Louis XIV et Molière – Jean-Léon Gérôme

C’est en 1862 qu’a été peint ce tableau. A cette époque, pas d’IA ni de logiciel de retouche de photos et pourtant ce tableau est un fake !

Gérôme y représente Molière déjeunant à la table du roi Louis XIV à Versailles. Remarquez l’attitude des courtisans, à gauche, derrière le roi. Ils ne semblent guère approuver cet honneur : regards étonnés voire méprisants, courbettes serviles. En bleu, l’archevêque de Paris exprime un franc courroux, le poing serré. Son regard sévère traduit la pensée de l’Eglise à l’égard des comédiens et de l’auteur de Don Juan et surtout de Tartuffe qui osa se moquer des dévots. 

Molière, assis à droite, dans la sobriété d’un costume sombre, est du côté des serviteurs, non des courtisans. Pour Louis XIV, l’art est au service de la puissance royale et permet de faire rayonner la France à l’étranger. 

C’est avec une grande précision historique que Gérôme représente la chambre royale. Certes, le lit est un peu anachronique, c’est celui que l’on peut voir à Versailles depuis 1835. Surtout, les tableaux qui ornent les murs étaient bien ceux qui décoraient la chambre du roi et Gérôme s’est sans doute inspiré des représentations du XVIIe siècle de Marot.

Pourtant ce tableau fait mentir l’Histoire. Certes, Molière était le protégé du roi mais cette scène ne peut avoir eu lieu. En effet, elle est contraire au protocole alors en vigueur : le roi mange seul à table et seuls les princes de sang et les membres de la famille royale pouvaient siéger à ses côtes.

Mais alors d’où vient ce mythe ? D’une rumeur lancée par Mme Campant dans les mémoires qu’elle publie en 1823. Elle y raconte l’anecdote suivante : Molière, humilié par des domestiques qui auraient refusé de lui servir à manger en cuisine s’en serait plaint au roi qui l’aurait alors invité à sa table et partagé avec lui une cuisse de poulet. L’historien Michelet lui-même reprendra l’anecdote dans son « Histoire de France » publiée en 1860 reprendra cet épisode.

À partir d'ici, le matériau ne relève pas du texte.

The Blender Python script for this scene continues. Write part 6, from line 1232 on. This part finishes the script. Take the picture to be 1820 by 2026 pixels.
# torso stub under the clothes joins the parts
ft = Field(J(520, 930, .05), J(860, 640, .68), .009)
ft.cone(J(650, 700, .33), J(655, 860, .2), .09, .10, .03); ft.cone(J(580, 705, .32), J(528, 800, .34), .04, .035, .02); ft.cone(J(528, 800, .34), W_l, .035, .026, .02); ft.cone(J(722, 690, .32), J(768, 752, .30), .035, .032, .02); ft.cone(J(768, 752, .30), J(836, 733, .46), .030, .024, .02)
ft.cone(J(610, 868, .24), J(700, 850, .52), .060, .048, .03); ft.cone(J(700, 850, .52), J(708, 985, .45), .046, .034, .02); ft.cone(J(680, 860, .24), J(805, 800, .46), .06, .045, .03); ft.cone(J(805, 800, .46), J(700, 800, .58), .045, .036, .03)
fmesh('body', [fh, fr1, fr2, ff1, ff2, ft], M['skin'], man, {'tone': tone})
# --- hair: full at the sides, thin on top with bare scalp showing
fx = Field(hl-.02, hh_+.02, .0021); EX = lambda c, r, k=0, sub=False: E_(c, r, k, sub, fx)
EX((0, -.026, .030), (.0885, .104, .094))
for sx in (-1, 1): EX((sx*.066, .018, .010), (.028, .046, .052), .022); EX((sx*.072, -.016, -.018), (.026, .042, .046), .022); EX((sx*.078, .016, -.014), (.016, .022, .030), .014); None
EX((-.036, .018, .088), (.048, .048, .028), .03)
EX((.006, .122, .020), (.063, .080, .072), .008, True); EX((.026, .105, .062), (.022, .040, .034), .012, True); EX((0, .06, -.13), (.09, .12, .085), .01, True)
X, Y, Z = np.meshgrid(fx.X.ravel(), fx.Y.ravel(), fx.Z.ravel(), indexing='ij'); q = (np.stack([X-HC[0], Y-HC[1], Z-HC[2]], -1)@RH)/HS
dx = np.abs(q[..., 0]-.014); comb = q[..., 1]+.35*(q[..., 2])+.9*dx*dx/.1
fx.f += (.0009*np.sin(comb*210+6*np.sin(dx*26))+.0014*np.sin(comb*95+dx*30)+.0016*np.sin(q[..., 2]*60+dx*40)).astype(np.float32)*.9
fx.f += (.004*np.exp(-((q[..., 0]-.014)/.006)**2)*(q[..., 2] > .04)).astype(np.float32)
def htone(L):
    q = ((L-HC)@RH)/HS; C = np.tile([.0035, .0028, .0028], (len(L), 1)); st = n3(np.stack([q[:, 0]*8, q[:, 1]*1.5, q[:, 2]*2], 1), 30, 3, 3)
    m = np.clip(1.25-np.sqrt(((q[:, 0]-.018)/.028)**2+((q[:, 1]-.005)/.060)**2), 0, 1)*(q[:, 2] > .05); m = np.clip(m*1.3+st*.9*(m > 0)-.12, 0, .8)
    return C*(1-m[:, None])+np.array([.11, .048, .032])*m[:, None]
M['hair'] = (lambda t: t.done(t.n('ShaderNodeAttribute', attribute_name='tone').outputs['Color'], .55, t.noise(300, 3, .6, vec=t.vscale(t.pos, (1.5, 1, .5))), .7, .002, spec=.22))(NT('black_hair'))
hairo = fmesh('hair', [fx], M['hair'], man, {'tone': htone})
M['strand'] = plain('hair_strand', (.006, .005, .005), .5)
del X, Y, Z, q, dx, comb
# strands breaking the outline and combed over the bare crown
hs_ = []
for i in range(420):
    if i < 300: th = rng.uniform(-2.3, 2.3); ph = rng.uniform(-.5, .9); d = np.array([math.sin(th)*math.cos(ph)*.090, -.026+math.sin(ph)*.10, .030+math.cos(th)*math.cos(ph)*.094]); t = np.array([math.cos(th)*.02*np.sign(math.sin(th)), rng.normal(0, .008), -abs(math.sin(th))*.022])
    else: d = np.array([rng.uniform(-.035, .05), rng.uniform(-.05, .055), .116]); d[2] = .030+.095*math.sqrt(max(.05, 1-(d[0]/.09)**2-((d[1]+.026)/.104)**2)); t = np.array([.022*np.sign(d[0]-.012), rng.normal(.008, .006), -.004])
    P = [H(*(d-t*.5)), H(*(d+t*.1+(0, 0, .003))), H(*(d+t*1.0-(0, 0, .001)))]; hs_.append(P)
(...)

Au XIXe siècle, on connaît au moins trois autres tableaux à avoir traité le même sujet : un de Garneray, un de Ingres, que Gérôme a pris pour modèle, et un de Vetter. 

Pourquoi une telle obsession ? Au XIXe siècle, les artistes ont tout autant besoin du soutien des Grands qu’autrefois et les Princes ont besoin des artistes académiques pour promouvoir leur pouvoir. D’origine modeste, fils d’un orfèvre de Vesoul, Gérôme bénéficie du soutien de Napoléon III. D’ailleurs en 1863, il sera nommé professeur à l’Ecole des Beaux-Arts.

Aujourd’hui encore les manuels scolaires utilisent ces tableaux, ces fakes, pour illustrer le lien privilégié entre Molière et son mécène.

Ingres avait déjà produit un fake en 1818 : il représentait Léonard de Vinci mourant dans les bras de François Ier au clos Lucé. Or, on sait que le roi ne se trouvait pas au clos Lucé à la mort du peintre. Encore une fois Ingres exalte le lien privilégié entre l’artiste et son mécène.

Où voir l’œuvre : Bibliothèque de la ville de Malden Massachusetts.